The relationship between Coopers and Lion Nathan, which, with Fosters, controls about 96% of the Australian beer market, began in 1993 when Lion bought SA Brewing. As part of that deal Lion picked up 19.9% of the family-run Coopers brewery. In 1995, Lion sold its stake back to Coopers and received as part of that deal the right to bid for shares in the future. Coopers has an archaic ownership constitution that requires any of its 117 shareholders wanting to sell to offer stock to other Coopers shareholders first. Then AMP, which runs the company pension fund, gets a shot and, finally, Lion Nathan. Bizarrely, nobody else can buy Coopers shares.

During recent years, Coopers has been performing extremely well, particularly with its Pale Ale, which has taken a 7.7% share of the rapidly growing premium beer sector. Last year, Coopers increased earnings by 41.5% and Lion began to realise that the South Australian brewer could be even more successful within a more comprehensive distribution network - like its own.

Lion insiders insist that the Sydney-based company tried to strike joint venture deals with Coopers, offering to distribute the brands outside of Coopers' home state. "You name it, we offered it," a source said.

But Coopers had no interest in dealing with Lion Nathan, despite the company's unusual shareholder "rights". Instead, Coopers' directors have decided to remove Lion Nathan's rights completely and go it alone.

An emergency general meeting of Coopers' shareholders on 7 December will vote on whether to rewrite the company's constitution and prevent Lion Nathan ever buying shares.

As it stands, the Lion Nathan deal is worth A$310 a share, valuing Coopers at A$420m. This is an increase on Lion's initial offer, made on 1 September, of A$260 a share. The bid was raised after an independent valuation commissioned by Coopers put the price at between A$284 and A$320.

Lion Nathan points out that its A$310 offer is at the higher end of the Coopers independent valuation and significantly above the A$260 a share determined by KPMG, Coopers' auditors. KPMG has also said that the A$260 price is dependent on Lion's involvement - if Lion goes, the shares could be worth just A$190 each, potentially wiping A$160m off Coopers' value.

This is the point that Lion Nathan has been making to Coopers' shareholders. Lion Nathan has also been illustrating how Coopers' directors have been increasing their own stake in the business for considerably less than outsiders are now offering.

Directors have been able to buy shares in recent years for between A$16 and A$45 each because the company's constitution prevents anybody else bidding. For example, if a seller wants to unload shares he/she must first offer them to the 116 other shareholders - the most active of whom are linked to the Cooper family. Even if a low offer is made the seller cannot then go to another buyer (AMP or Lion Nathan). If the seller asks for an independent valuation he/she must accept that price and sell.

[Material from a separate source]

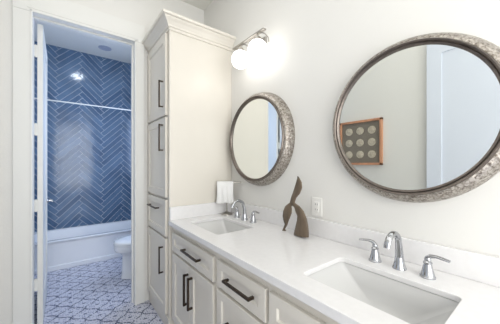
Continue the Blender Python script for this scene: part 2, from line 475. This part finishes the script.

Given that the Cooper family and its friends now control about 50% of the company it seems likely that the Lion deal will collapse. "We're in a difficult position but we're still alive," insisted a Lion Nathan insider.

But even if the deal does collapse Lion Nathan will feel justified in forcing this issue. There is a feeling in Lion's HQ that the activities of the Coopers directors needed to be exposed and Lion's involvement should certainly improve conditions for minority shareholders: Coopers has had to agree to increase its dividend; it is offering to buy back up to 15% of the company's shares at A$260 each; and it is also promising more share buybacks in the future.

"This will gear them up and force them to compete more evenly with Lion Nathan and Fosters," said a source familiar with the negotiations. However, as we close in on the 7 December EGM, it is possible that Lion Nathan has one more card up its sleeve: a trump offer of A$360 a share.

Lion Nathan is desperate to win now - to teach the Cooper family a lesson, if nothing else - and even this higher bid would not stretch a company of Lion's size - its market capitalisation is over A$4bn. It is hard to imagine that the Cooper family would turn down such a lucrative offer, even with all the bad blood that now exists between the two parties.